# WORK REQUIRED
Entries follow. Set all of them down as they stand.

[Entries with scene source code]
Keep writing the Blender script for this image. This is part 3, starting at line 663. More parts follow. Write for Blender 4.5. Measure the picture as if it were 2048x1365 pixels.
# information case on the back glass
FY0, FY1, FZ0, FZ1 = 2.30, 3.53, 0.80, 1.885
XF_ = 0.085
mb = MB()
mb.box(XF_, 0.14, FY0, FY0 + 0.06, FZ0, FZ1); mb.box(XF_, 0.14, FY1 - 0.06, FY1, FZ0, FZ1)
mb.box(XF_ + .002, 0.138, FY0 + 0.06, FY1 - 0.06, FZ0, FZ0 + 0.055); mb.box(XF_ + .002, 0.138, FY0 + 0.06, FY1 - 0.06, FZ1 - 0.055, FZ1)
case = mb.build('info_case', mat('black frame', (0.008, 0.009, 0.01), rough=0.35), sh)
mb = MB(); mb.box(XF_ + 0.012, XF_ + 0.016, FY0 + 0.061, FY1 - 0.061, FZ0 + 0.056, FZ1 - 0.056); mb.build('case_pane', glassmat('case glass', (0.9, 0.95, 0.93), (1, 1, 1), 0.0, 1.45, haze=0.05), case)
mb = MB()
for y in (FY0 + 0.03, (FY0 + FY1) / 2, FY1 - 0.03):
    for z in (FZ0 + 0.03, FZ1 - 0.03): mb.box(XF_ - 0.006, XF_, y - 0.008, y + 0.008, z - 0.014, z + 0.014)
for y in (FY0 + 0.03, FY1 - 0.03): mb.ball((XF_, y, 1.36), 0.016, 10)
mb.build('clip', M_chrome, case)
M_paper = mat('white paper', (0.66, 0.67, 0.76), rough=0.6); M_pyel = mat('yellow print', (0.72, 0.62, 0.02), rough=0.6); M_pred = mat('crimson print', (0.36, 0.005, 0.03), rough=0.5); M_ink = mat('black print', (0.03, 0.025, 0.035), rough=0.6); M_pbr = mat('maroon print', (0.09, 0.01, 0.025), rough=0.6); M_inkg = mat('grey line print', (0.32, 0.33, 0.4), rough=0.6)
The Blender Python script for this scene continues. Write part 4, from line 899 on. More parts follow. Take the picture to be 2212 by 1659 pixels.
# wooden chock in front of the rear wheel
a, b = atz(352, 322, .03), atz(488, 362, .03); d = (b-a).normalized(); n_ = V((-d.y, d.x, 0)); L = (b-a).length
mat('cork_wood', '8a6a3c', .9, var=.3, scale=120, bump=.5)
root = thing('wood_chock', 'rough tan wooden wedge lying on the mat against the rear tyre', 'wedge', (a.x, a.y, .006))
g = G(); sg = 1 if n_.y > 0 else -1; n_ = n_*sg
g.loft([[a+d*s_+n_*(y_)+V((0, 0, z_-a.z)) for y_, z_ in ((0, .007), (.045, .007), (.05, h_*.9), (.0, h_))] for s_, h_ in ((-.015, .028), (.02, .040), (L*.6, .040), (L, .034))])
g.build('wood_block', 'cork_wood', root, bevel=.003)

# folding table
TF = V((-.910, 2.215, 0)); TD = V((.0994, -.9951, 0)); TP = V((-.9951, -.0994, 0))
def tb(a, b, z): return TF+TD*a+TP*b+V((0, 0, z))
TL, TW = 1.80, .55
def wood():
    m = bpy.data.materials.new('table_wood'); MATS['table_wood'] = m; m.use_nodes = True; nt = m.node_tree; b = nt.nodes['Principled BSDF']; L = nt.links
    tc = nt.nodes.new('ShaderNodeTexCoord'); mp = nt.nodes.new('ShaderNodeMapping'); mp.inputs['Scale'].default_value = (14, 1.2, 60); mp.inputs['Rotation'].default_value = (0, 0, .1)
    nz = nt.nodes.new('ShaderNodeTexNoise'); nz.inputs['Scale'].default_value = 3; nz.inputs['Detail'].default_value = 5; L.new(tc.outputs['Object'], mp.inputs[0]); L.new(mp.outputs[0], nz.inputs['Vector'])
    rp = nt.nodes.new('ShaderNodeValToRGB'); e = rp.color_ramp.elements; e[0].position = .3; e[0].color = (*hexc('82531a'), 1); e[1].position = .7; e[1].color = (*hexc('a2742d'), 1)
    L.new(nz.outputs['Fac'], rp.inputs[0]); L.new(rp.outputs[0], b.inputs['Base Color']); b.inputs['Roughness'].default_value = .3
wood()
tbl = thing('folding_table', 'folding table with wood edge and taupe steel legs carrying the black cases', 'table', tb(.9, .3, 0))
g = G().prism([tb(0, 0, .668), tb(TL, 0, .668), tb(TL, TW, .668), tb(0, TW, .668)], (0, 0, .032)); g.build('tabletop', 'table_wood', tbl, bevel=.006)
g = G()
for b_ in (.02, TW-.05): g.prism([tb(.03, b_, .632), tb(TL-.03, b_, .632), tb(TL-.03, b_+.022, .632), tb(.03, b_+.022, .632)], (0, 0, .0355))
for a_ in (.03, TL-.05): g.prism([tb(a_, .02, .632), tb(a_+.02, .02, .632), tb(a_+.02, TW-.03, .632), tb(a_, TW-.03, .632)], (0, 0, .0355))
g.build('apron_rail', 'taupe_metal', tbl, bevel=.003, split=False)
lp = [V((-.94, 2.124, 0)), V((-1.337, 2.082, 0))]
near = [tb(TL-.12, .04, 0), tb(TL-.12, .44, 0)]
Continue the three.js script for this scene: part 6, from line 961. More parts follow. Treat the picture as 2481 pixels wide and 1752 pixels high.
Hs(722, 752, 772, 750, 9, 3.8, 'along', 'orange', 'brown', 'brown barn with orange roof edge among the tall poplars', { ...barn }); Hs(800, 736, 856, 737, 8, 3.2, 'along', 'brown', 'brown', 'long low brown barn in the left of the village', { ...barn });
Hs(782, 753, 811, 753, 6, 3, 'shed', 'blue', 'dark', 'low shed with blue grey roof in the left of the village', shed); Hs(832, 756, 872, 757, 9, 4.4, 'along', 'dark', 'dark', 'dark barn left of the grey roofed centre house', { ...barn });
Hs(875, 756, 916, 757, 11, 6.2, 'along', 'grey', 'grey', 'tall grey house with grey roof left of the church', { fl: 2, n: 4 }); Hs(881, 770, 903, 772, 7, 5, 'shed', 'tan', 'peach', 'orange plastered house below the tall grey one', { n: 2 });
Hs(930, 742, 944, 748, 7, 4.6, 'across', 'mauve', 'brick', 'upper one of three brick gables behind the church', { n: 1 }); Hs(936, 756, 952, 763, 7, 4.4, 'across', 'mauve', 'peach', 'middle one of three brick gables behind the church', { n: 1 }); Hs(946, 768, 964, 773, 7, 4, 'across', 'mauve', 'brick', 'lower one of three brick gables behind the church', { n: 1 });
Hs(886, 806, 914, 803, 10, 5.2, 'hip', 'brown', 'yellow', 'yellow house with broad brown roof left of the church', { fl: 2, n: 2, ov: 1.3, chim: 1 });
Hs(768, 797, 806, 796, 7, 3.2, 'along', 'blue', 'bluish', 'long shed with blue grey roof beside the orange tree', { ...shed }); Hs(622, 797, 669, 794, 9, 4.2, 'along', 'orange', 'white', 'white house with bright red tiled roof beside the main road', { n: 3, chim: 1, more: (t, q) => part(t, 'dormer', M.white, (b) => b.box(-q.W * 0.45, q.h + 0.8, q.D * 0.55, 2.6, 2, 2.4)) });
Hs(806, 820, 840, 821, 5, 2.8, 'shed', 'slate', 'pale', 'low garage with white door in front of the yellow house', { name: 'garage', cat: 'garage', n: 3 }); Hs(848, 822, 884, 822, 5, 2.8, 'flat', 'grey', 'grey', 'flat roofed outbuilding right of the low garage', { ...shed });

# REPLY
Keep writing the Blender script for this image. This is part 3, starting at line 663. More parts follow. Write for Blender 4.5. Measure the picture as if it were 2048x1365 pixels.
# information case on the back glass
FY0, FY1, FZ0, FZ1 = 2.30, 3.53, 0.80, 1.885
XF_ = 0.085
mb = MB()
mb.box(XF_, 0.14, FY0, FY0 + 0.06, FZ0, FZ1); mb.box(XF_, 0.14, FY1 - 0.06, FY1, FZ0, FZ1)
mb.box(XF_ + .002, 0.138, FY0 + 0.06, FY1 - 0.06, FZ0, FZ0 + 0.055); mb.box(XF_ + .002, 0.138, FY0 + 0.06, FY1 - 0.06, FZ1 - 0.055, FZ1)
case = mb.build('info_case', mat('black frame', (0.008, 0.009, 0.01), rough=0.35), sh)
mb = MB(); mb.box(XF_ + 0.012, XF_ + 0.016, FY0 + 0.061, FY1 - 0.061, FZ0 + 0.056, FZ1 - 0.056); mb.build('case_pane', glassmat('case glass', (0.9, 0.95, 0.93), (1, 1, 1), 0.0, 1.45, haze=0.05), case)
mb = MB()
for y in (FY0 + 0.03, (FY0 + FY1) / 2, FY1 - 0.03):
    for z in (FZ0 + 0.03, FZ1 - 0.03): mb.box(XF_ - 0.006, XF_, y - 0.008, y + 0.008, z - 0.014, z + 0.014)
for y in (FY0 + 0.03, FY1 - 0.03): mb.ball((XF_, y, 1.36), 0.016, 10)
mb.build('clip', M_chrome, case)
M_paper = mat('white paper', (0.66, 0.67, 0.76), rough=0.6); M_pyel = mat('yellow print', (0.72, 0.62, 0.02), rough=0.6); M_pred = mat('crimson print', (0.36, 0.005, 0.03), rough=0.5); M_ink = mat('black print', (0.03, 0.025, 0.035), rough=0.6); M_pbr = mat('maroon print', (0.09, 0.01, 0.025), rough=0.6); M_inkg = mat('grey line print', (0.32, 0.33, 0.4), rough=0.6)
The Blender Python script for this scene continues. Write part 4, from line 899 on. More parts follow. Take the picture to be 2212 by 1659 pixels.
# wooden chock in front of the rear wheel
a, b = atz(352, 322, .03), atz(488, 362, .03); d = (b-a).normalized(); n_ = V((-d.y, d.x, 0)); L = (b-a).length
mat('cork_wood', '8a6a3c', .9, var=.3, scale=120, bump=.5)
root = thing('wood_chock', 'rough tan wooden wedge lying on the mat against the rear tyre', 'wedge', (a.x, a.y, .006))
g = G(); sg = 1 if n_.y > 0 else -1; n_ = n_*sg
g.loft([[a+d*s_+n_*(y_)+V((0, 0, z_-a.z)) for y_, z_ in ((0, .007), (.045, .007), (.05, h_*.9), (.0, h_))] for s_, h_ in ((-.015, .028), (.02, .040), (L*.6, .040), (L, .034))])
g.build('wood_block', 'cork_wood', root, bevel=.003)

# folding table
TF = V((-.910, 2.215, 0)); TD = V((.0994, -.9951, 0)); TP = V((-.9951, -.0994, 0))
def tb(a, b, z): return TF+TD*a+TP*b+V((0, 0, z))
TL, TW = 1.80, .55
def wood():
    m = bpy.data.materials.new('table_wood'); MATS['table_wood'] = m; m.use_nodes = True; nt = m.node_tree; b = nt.nodes['Principled BSDF']; L = nt.links
    tc = nt.nodes.new('ShaderNodeTexCoord'); mp = nt.nodes.new('ShaderNodeMapping'); mp.inputs['Scale'].default_value = (14, 1.2, 60); mp.inputs['Rotation'].default_value = (0, 0, .1)
    nz = nt.nodes.new('ShaderNodeTexNoise'); nz.inputs['Scale'].default_value = 3; nz.inputs['Detail'].default_value = 5; L.new(tc.outputs['Object'], mp.inputs[0]); L.new(mp.outputs[0], nz.inputs['Vector'])
    rp = nt.nodes.new('ShaderNodeValToRGB'); e = rp.color_ramp.elements; e[0].position = .3; e[0].color = (*hexc('82531a'), 1); e[1].position = .7; e[1].color = (*hexc('a2742d'), 1)
    L.new(nz.outputs['Fac'], rp.inputs[0]); L.new(rp.outputs[0], b.inputs['Base Color']); b.inputs['Roughness'].default_value = .3
wood()
tbl = thing('folding_table', 'folding table with wood edge and taupe steel legs carrying the black cases', 'table', tb(.9, .3, 0))
g = G().prism([tb(0, 0, .668), tb(TL, 0, .668), tb(TL, TW, .668), tb(0, TW, .668)], (0, 0, .032)); g.build('tabletop', 'table_wood', tbl, bevel=.006)
g = G()
for b_ in (.02, TW-.05): g.prism([tb(.03, b_, .632), tb(TL-.03, b_, .632), tb(TL-.03, b_+.022, .632), tb(.03, b_+.022, .632)], (0, 0, .0355))
for a_ in (.03, TL-.05): g.prism([tb(a_, .02, .632), tb(a_+.02, .02, .632), tb(a_+.02, TW-.03, .632), tb(a_, TW-.03, .632)], (0, 0, .0355))
g.build('apron_rail', 'taupe_metal', tbl, bevel=.003, split=False)
lp = [V((-.94, 2.124, 0)), V((-1.337, 2.082, 0))]
near = [tb(TL-.12, .04, 0), tb(TL-.12, .44, 0)]
Continue the three.js script for this scene: part 6, from line 961. More parts follow. Treat the picture as 2481 pixels wide and 1752 pixels high.
Hs(722, 752, 772, 750, 9, 3.8, 'along', 'orange', 'brown', 'brown barn with orange roof edge among the tall poplars', { ...barn }); Hs(800, 736, 856, 737, 8, 3.2, 'along', 'brown', 'brown', 'long low brown barn in the left of the village', { ...barn });
Hs(782, 753, 811, 753, 6, 3, 'shed', 'blue', 'dark', 'low shed with blue grey roof in the left of the village', shed); Hs(832, 756, 872, 757, 9, 4.4, 'along', 'dark', 'dark', 'dark barn left of the grey roofed centre house', { ...barn });
Hs(875, 756, 916, 757, 11, 6.2, 'along', 'grey', 'grey', 'tall grey house with grey roof left of the church', { fl: 2, n: 4 }); Hs(881, 770, 903, 772, 7, 5, 'shed', 'tan', 'peach', 'orange plastered house below the tall grey one', { n: 2 });
Hs(930, 742, 944, 748, 7, 4.6, 'across', 'mauve', 'brick', 'upper one of three brick gables behind the church', { n: 1 }); Hs(936, 756, 952, 763, 7, 4.4, 'across', 'mauve', 'peach', 'middle one of three brick gables behind the church', { n: 1 }); Hs(946, 768, 964, 773, 7, 4, 'across', 'mauve', 'brick', 'lower one of three brick gables behind the church', { n: 1 });
Hs(886, 806, 914, 803, 10, 5.2, 'hip', 'brown', 'yellow', 'yellow house with broad brown roof left of the church', { fl: 2, n: 2, ov: 1.3, chim: 1 });
Hs(768, 797, 806, 796, 7, 3.2, 'along', 'blue', 'bluish', 'long shed with blue grey roof beside the orange tree', { ...shed }); Hs(622, 797, 669, 794, 9, 4.2, 'along', 'orange', 'white', 'white house with bright red tiled roof beside the main road', { n: 3, chim: 1, more: (t, q) => part(t, 'dormer', M.white, (b) => b.box(-q.W * 0.45, q.h + 0.8, q.D * 0.55, 2.6, 2, 2.4)) });
Hs(806, 820, 840, 821, 5, 2.8, 'shed', 'slate', 'pale', 'low garage with white door in front of the yellow house', { name: 'garage', cat: 'garage', n: 3 }); Hs(848, 822, 884, 822, 5, 2.8, 'flat', 'grey', 'grey', 'flat roofed outbuilding right of the low garage', { ...shed });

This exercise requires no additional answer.